[Task] Reproduce precisely the lines of the listing below, starting with the line that contains "principled(nt,out,c,0.8,0.15); return m" and stopping after the line that contains "Fc.append(tuple(base+j for j"; include nothing else.
--- Begin Records provided ---
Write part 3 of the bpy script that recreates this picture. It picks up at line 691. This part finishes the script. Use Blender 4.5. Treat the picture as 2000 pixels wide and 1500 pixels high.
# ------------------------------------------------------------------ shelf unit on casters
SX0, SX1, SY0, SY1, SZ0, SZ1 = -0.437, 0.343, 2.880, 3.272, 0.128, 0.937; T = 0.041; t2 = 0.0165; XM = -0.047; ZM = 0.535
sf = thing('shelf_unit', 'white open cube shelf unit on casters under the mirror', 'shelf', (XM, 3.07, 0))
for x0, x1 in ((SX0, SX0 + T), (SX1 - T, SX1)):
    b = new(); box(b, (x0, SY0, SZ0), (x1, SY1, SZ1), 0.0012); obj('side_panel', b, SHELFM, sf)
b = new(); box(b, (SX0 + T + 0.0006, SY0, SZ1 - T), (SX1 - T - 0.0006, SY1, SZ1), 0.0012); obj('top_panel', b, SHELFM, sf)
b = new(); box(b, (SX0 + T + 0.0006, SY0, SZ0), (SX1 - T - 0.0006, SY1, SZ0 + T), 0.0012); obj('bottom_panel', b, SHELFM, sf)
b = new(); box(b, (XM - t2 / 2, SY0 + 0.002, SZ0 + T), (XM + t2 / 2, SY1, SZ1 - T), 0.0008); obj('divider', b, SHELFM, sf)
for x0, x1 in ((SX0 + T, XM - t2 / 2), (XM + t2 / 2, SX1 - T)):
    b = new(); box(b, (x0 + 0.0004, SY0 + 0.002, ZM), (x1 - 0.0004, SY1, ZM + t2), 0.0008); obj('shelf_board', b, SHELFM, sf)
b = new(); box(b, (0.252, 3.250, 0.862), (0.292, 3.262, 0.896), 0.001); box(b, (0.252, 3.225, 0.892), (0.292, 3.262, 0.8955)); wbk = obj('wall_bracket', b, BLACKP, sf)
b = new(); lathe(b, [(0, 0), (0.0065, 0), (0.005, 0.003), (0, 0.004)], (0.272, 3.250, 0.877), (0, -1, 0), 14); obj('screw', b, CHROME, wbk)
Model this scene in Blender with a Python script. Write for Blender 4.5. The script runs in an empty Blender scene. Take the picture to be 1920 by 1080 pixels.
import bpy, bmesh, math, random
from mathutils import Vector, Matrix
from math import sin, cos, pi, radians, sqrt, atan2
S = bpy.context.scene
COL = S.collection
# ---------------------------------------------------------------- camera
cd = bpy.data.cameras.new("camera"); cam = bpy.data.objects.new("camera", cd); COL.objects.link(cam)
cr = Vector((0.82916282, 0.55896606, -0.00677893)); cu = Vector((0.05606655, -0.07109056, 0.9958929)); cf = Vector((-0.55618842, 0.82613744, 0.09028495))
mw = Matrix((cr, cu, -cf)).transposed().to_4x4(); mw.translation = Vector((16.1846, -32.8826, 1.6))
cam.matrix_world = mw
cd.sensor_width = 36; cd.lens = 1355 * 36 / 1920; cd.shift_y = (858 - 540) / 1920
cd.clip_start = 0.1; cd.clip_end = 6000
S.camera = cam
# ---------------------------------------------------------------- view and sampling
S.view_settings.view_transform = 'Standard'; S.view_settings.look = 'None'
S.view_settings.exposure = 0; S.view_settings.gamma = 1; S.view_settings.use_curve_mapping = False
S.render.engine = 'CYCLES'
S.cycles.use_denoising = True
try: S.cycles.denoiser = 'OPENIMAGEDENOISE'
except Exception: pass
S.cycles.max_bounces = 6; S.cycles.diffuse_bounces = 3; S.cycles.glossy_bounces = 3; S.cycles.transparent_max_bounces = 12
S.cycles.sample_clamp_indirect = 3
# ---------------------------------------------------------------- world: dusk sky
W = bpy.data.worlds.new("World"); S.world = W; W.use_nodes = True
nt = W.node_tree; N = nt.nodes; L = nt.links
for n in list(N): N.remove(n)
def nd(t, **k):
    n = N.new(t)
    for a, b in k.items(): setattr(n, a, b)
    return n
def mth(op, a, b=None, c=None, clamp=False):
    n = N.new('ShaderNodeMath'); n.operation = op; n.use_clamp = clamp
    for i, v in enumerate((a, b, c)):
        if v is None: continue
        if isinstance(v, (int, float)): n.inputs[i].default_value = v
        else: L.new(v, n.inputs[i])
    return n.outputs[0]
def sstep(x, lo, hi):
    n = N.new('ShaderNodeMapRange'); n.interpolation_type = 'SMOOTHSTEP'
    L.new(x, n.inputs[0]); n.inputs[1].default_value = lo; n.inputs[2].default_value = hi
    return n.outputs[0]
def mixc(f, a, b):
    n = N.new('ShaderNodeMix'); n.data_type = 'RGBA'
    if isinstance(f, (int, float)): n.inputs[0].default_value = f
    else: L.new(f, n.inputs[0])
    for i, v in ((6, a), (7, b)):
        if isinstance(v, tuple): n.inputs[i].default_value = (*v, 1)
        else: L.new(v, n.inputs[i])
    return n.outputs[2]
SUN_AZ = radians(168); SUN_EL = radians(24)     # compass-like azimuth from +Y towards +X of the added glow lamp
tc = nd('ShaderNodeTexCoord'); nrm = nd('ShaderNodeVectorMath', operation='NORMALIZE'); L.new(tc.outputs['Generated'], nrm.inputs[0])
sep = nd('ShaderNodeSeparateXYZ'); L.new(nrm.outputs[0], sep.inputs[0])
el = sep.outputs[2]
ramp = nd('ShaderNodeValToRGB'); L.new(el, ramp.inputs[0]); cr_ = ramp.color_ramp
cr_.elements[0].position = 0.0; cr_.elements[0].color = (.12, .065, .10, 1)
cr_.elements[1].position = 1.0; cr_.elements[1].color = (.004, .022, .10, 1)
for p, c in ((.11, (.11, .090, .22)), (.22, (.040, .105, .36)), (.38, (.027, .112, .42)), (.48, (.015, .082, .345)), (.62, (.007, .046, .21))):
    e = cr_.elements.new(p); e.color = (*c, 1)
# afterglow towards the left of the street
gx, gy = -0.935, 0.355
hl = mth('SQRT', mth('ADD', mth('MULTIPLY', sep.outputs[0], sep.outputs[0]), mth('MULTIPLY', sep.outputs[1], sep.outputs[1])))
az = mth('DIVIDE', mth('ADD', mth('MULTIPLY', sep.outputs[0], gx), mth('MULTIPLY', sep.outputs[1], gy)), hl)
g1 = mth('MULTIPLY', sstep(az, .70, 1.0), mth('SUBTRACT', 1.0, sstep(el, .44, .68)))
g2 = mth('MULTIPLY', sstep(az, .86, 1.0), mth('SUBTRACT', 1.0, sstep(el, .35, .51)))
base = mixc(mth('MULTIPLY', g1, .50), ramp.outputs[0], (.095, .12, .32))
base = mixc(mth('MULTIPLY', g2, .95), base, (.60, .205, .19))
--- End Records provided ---
--- Begin Records provided ---
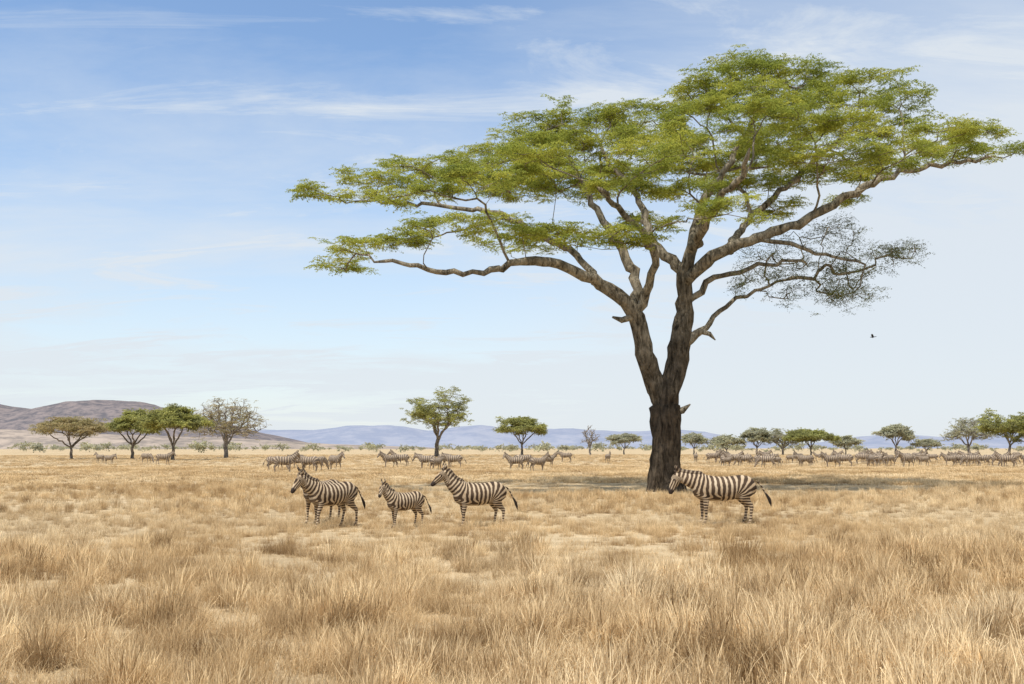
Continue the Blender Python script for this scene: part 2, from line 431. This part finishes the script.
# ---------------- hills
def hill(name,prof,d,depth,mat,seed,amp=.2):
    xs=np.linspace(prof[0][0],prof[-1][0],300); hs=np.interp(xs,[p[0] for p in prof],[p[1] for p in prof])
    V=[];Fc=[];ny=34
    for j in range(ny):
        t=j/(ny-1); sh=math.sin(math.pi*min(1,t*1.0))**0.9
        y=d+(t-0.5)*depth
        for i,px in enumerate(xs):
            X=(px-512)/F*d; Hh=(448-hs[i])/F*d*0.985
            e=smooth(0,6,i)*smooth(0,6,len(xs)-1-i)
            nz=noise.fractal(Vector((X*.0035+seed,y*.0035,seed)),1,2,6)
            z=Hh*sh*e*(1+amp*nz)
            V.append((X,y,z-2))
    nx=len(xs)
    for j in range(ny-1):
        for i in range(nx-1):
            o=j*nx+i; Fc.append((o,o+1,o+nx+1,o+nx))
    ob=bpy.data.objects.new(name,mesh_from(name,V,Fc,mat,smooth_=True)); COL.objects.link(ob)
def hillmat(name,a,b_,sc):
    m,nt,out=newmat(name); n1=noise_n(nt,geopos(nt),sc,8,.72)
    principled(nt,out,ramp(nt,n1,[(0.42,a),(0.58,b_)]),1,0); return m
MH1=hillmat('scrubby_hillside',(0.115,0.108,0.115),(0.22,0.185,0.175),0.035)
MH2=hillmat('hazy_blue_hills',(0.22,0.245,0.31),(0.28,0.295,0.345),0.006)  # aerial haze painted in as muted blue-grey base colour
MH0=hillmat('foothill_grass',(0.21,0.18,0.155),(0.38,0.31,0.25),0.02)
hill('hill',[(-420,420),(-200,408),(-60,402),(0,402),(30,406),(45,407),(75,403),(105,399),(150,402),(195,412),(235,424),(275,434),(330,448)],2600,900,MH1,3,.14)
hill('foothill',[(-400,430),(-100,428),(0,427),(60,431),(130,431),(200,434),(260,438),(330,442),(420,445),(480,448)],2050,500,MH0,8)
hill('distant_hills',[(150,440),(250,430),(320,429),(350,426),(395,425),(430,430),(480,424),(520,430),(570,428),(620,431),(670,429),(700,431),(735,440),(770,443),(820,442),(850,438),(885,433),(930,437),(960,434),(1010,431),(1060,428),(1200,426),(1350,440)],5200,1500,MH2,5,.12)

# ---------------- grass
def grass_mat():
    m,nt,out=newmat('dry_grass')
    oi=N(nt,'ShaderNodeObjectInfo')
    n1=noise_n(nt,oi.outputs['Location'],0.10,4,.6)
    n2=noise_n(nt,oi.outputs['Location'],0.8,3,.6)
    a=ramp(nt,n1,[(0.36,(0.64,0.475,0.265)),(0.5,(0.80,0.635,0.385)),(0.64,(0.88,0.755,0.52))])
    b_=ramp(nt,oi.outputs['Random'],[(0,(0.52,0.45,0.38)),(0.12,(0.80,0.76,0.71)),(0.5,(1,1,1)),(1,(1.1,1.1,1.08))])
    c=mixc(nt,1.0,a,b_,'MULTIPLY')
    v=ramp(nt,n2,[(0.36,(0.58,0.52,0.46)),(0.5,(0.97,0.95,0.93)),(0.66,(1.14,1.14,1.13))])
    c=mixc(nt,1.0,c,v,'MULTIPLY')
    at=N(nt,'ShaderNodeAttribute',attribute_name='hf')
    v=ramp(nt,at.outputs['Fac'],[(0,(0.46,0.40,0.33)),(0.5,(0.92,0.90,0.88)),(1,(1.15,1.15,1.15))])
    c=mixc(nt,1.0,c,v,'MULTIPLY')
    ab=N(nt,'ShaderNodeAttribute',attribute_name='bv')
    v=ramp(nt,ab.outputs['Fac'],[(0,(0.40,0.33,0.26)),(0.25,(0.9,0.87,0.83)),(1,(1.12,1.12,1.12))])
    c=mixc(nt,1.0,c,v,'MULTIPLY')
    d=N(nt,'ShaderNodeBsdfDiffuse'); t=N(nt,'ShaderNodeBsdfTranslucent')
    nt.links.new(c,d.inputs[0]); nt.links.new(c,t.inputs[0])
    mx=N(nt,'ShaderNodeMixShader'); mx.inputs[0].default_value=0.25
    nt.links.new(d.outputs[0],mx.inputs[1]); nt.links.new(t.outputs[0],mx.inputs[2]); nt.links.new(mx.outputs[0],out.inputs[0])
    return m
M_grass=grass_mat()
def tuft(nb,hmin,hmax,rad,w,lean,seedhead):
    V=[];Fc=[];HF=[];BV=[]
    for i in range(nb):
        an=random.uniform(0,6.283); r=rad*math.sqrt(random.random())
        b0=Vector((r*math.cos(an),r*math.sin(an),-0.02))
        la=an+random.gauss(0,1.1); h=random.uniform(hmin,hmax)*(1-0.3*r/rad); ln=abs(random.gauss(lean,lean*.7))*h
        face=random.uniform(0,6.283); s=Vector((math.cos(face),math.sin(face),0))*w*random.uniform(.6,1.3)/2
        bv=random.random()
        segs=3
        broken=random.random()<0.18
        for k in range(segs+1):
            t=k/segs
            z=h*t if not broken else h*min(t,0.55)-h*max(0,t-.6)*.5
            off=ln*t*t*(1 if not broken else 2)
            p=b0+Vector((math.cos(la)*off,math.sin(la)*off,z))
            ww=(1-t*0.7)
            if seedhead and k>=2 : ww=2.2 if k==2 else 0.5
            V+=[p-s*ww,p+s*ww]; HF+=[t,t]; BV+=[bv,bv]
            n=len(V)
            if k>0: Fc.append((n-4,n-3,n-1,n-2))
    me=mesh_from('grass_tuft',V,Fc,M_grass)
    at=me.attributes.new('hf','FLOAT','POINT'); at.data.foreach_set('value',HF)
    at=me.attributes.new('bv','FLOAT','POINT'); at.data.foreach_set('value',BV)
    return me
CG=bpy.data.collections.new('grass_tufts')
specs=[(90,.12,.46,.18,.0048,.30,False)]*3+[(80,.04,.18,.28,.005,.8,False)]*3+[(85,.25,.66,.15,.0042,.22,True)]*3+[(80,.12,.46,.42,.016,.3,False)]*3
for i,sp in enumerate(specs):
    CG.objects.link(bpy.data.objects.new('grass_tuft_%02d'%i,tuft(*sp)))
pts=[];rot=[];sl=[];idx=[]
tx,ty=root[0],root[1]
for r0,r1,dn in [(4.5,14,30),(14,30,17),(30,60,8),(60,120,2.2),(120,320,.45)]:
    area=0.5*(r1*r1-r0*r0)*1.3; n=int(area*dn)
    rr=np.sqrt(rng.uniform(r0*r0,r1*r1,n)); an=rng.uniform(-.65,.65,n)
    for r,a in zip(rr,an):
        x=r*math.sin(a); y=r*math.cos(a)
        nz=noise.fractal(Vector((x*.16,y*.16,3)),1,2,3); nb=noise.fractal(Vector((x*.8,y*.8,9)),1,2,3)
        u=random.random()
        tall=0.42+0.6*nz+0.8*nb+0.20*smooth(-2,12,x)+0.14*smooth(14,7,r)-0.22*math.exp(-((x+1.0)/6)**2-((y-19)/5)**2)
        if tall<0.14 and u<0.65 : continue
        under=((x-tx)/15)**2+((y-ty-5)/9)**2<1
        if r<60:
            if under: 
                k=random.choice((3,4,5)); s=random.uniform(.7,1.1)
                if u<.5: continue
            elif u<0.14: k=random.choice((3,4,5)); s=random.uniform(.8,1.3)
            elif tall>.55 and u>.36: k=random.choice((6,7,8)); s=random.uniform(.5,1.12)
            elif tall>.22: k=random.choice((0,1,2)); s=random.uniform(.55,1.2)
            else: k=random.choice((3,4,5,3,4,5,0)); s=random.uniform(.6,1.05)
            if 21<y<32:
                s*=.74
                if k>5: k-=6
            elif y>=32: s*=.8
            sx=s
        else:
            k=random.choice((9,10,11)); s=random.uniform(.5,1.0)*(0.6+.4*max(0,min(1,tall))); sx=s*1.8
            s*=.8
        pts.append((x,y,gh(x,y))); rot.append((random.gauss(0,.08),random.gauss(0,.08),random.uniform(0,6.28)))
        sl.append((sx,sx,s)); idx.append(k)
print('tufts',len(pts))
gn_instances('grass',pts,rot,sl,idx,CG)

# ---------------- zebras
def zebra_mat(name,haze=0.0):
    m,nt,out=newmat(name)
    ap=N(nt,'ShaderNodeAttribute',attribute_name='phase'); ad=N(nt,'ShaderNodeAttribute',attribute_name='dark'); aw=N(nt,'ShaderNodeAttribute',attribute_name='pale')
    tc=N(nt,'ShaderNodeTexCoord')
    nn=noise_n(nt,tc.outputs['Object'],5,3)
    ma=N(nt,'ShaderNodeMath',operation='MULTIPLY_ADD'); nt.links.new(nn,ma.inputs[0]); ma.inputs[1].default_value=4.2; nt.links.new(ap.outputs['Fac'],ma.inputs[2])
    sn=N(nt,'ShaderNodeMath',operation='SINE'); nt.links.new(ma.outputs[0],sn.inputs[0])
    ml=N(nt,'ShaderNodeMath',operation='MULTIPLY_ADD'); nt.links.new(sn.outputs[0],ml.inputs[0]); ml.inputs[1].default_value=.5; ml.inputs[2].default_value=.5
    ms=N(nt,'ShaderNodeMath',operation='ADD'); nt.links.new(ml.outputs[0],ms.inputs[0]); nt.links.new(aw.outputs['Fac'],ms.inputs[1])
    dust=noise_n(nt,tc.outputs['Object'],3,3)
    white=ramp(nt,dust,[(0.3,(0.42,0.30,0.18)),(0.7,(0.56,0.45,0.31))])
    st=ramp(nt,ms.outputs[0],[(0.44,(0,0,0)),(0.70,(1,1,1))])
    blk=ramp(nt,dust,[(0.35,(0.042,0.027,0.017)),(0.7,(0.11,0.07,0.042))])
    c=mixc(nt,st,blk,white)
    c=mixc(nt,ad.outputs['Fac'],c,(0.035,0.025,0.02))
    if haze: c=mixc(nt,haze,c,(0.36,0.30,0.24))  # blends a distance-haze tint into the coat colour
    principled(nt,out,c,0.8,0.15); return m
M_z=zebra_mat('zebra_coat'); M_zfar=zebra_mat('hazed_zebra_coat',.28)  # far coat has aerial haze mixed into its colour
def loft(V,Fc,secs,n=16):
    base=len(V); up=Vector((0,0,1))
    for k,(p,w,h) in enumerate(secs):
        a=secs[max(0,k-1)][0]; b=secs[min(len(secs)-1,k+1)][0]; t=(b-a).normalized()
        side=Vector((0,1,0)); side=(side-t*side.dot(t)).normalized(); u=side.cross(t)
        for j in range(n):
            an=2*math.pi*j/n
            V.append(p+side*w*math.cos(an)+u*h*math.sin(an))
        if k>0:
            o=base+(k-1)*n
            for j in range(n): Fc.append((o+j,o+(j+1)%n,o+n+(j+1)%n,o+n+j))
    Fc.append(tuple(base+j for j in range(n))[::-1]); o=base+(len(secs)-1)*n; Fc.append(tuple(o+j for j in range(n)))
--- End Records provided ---
--- Begin Records provided ---
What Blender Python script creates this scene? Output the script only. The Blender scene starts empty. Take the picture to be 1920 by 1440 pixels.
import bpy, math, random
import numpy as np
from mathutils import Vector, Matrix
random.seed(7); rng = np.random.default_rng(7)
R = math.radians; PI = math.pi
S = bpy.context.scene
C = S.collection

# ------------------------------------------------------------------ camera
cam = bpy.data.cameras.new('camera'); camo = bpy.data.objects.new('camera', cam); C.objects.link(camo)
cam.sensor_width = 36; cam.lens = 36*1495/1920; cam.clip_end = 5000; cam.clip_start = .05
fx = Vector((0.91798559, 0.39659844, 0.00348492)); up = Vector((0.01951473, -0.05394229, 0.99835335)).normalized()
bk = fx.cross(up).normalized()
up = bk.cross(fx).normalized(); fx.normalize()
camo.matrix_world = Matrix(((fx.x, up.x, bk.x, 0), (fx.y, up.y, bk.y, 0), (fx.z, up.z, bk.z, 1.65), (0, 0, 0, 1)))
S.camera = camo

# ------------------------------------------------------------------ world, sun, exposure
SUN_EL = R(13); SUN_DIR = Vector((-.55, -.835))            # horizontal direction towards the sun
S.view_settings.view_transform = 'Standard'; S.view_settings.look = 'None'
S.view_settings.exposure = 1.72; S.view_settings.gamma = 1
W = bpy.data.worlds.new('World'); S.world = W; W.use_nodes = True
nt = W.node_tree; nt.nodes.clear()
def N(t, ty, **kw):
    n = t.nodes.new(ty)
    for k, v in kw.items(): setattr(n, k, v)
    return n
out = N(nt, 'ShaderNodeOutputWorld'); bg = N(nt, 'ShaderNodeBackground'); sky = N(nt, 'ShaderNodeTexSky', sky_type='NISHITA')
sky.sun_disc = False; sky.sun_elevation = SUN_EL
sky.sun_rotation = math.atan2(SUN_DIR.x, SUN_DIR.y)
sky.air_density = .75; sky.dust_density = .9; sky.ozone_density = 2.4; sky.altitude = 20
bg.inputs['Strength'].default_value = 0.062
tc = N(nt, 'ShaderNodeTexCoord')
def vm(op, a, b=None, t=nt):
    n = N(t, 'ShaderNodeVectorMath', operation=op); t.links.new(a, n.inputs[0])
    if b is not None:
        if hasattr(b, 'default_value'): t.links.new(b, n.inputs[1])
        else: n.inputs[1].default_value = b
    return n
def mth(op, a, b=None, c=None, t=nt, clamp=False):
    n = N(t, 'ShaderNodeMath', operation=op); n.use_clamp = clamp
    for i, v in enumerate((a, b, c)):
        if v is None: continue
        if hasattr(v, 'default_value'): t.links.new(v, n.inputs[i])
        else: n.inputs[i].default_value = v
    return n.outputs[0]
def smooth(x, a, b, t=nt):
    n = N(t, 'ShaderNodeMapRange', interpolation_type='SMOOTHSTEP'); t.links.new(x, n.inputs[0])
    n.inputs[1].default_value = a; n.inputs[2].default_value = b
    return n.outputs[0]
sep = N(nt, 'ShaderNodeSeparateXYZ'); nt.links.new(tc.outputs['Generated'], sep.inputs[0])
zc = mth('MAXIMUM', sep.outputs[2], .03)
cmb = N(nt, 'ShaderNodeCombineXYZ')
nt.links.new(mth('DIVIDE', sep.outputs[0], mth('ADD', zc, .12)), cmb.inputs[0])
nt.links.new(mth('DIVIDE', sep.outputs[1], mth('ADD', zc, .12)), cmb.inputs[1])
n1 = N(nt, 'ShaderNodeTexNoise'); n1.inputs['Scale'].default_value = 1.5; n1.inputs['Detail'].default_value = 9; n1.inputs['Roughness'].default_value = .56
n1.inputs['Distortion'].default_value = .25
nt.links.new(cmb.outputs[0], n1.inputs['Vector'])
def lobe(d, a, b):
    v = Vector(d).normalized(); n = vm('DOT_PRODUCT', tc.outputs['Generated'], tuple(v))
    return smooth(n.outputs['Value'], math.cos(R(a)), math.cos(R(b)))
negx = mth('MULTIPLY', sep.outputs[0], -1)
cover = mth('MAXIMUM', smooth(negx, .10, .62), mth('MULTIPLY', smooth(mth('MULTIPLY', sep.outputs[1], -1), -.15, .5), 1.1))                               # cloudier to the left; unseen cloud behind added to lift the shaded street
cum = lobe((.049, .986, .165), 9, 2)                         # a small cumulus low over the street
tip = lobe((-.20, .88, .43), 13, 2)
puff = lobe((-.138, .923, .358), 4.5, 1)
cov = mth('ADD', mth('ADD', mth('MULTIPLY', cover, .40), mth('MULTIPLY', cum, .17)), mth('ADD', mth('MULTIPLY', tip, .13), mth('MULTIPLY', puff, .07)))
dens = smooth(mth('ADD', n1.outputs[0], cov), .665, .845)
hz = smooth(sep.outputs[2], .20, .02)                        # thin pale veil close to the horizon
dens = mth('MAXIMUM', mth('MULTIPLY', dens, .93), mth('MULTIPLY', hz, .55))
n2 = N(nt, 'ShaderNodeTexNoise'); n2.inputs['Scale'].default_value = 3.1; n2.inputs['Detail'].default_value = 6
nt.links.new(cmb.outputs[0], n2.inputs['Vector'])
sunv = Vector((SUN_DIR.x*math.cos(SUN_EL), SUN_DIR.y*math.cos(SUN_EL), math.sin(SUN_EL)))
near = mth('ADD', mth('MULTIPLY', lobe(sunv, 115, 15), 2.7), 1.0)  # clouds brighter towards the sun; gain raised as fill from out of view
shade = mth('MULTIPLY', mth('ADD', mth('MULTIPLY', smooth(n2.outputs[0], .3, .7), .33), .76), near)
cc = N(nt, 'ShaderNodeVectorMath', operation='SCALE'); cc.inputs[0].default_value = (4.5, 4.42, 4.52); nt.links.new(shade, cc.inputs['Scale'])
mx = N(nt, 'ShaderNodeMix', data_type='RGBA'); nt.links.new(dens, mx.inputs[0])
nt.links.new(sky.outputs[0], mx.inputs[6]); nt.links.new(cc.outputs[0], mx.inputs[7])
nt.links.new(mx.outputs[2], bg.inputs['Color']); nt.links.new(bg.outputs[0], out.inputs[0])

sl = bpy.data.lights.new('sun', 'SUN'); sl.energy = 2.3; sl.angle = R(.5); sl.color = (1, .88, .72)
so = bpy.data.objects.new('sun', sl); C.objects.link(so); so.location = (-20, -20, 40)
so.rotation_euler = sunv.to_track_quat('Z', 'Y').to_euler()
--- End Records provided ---
[Solution below]
    principled(nt,out,c,0.8,0.15); return m
M_z=zebra_mat('zebra_coat'); M_zfar=zebra_mat('hazed_zebra_coat',.28)  # far coat has aerial haze mixed into its colour
def loft(V,Fc,secs,n=16):
    base=len(V); up=Vector((0,0,1))
    for k,(p,w,h) in enumerate(secs):
        a=secs[max(0,k-1)][0]; b=secs[min(len(secs)-1,k+1)][0]; t=(b-a).normalized()
        side=Vector((0,1,0)); side=(side-t*side.dot(t)).normalized(); u=side.cross(t)
        for j in range(n):
            an=2*math.pi*j/n
            V.append(p+side*w*math.cos(an)+u*h*math.sin(an))
        if k>0:
            o=base+(k-1)*n
            for j in range(n): Fc.append((o+j,o+(j+1)%n,o+n+(j+1)%n,o+n+j))
    Fc.append(tuple(base+j for j in range(n))[::-1]); o=base+(len(secs)-1)*n; Fc.append(tuple(o+j for j in range(n)))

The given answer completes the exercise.